--- START PROVIDED DATA ---

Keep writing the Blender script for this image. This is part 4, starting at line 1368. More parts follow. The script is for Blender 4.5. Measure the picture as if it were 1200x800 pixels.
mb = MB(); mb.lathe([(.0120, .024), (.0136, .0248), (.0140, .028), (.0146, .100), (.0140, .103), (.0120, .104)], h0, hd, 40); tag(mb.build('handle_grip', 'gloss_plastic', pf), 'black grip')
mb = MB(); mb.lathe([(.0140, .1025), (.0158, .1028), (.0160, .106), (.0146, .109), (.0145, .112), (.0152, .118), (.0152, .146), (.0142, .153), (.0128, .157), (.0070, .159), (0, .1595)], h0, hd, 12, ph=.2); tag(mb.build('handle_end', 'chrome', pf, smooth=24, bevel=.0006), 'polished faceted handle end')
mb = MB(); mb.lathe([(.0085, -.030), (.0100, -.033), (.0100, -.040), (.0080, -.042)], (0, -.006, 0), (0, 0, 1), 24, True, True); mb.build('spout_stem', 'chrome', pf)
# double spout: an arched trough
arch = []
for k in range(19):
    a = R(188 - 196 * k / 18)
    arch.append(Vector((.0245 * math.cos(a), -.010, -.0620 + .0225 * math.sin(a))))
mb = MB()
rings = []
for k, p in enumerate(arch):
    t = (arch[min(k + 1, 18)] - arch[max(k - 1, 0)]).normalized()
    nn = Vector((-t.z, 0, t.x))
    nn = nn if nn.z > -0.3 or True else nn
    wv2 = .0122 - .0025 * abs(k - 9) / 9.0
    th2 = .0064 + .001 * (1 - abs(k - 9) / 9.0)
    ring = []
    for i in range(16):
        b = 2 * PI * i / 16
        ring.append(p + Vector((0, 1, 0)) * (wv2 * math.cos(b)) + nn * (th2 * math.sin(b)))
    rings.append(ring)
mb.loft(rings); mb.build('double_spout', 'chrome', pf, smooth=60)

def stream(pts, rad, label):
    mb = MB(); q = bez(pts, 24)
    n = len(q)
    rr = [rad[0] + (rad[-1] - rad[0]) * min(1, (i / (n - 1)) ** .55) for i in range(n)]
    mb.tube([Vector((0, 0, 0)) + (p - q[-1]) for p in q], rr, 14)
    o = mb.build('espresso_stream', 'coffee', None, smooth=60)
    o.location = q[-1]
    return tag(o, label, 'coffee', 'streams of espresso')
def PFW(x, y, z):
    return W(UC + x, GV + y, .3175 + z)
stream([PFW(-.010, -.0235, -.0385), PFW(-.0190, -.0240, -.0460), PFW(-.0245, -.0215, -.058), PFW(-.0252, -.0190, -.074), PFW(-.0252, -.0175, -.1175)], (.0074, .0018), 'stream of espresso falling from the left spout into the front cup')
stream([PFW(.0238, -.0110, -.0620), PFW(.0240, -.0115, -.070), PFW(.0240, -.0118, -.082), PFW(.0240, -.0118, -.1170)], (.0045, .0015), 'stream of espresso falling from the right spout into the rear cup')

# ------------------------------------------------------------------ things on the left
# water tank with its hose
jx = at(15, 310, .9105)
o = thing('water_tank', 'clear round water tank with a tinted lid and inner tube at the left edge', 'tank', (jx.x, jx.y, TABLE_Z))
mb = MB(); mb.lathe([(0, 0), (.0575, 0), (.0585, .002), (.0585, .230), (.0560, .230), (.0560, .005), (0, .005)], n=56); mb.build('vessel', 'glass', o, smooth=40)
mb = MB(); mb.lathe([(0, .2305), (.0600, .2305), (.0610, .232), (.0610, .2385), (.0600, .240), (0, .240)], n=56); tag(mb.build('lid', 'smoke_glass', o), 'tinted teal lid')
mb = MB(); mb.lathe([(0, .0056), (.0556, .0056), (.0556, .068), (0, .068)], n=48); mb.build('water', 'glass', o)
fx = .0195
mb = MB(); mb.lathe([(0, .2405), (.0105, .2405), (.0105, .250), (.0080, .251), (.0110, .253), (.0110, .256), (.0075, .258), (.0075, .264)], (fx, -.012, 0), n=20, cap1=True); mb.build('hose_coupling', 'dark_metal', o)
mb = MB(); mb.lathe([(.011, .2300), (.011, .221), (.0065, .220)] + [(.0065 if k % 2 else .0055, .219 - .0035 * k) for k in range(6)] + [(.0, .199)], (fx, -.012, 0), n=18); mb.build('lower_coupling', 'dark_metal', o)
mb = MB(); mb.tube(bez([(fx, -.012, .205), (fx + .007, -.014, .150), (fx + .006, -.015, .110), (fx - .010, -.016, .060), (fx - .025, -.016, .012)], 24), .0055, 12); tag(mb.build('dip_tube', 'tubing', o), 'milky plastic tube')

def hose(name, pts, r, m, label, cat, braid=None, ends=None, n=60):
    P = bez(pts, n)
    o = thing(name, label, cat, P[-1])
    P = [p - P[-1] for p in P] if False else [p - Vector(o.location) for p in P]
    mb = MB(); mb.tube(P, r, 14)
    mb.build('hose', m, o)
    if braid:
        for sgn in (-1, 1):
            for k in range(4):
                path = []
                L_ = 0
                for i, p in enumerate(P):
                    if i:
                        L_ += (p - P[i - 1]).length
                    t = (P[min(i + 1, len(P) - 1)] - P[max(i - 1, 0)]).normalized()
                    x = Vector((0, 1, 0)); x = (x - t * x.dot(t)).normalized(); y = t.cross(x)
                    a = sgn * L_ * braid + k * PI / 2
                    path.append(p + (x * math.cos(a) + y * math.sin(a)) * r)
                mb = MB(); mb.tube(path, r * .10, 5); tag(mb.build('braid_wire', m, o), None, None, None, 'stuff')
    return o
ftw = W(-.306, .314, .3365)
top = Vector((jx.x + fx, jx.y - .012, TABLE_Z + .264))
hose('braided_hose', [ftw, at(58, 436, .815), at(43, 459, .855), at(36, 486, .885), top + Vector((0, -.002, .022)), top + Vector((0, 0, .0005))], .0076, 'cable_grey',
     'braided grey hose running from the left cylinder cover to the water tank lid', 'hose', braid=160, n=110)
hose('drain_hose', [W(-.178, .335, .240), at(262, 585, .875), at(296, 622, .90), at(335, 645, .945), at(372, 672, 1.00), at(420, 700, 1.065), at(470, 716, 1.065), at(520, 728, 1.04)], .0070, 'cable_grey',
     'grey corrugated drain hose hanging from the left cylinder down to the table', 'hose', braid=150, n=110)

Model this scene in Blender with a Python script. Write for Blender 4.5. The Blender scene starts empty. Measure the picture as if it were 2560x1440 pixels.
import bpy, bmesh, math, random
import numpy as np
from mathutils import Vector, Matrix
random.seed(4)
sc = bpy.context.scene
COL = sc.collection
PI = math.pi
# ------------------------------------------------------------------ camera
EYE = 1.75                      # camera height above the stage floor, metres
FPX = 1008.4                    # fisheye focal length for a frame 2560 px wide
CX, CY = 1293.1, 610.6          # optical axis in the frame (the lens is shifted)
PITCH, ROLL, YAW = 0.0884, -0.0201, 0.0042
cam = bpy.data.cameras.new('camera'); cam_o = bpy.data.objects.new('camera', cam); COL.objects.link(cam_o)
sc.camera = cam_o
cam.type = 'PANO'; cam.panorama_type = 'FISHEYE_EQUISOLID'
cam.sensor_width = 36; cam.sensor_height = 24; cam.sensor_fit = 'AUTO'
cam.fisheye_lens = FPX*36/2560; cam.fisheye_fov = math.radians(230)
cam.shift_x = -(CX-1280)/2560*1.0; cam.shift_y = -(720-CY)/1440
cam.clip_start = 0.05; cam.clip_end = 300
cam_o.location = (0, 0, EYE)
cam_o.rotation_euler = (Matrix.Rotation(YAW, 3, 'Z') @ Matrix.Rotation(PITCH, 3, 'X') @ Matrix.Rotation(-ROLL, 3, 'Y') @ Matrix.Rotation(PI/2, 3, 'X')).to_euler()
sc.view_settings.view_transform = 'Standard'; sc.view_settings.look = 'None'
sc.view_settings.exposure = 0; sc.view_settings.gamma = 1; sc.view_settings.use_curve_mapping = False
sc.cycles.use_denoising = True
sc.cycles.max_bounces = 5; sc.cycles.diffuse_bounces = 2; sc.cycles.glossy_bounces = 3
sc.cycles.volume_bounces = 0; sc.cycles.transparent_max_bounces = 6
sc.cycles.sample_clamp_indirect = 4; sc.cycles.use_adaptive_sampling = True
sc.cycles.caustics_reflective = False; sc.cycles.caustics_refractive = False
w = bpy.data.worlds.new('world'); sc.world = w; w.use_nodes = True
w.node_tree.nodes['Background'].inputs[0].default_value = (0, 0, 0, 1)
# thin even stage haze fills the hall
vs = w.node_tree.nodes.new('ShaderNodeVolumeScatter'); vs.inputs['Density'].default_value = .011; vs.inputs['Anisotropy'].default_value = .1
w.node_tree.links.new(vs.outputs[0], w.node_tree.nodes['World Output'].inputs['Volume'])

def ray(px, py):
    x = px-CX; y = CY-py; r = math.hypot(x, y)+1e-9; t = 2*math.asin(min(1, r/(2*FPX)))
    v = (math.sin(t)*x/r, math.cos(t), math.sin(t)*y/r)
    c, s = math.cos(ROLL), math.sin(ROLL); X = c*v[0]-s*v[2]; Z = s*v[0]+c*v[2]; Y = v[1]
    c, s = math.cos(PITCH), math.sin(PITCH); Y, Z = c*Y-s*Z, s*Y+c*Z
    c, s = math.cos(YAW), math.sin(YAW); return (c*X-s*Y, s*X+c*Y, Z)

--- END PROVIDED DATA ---

■ WHAT TO DO ■
Copy out each line of the records that holds the string "Measure".

■ SOLUTION BELOW ■
Keep writing the Blender script for this image. This is part 4, starting at line 1368. More parts follow. The script is for Blender 4.5. Measure the picture as if it were 1200x800 pixels.
Model this scene in Blender with a Python script. Write for Blender 4.5. The Blender scene starts empty. Measure the picture as if it were 2560x1440 pixels.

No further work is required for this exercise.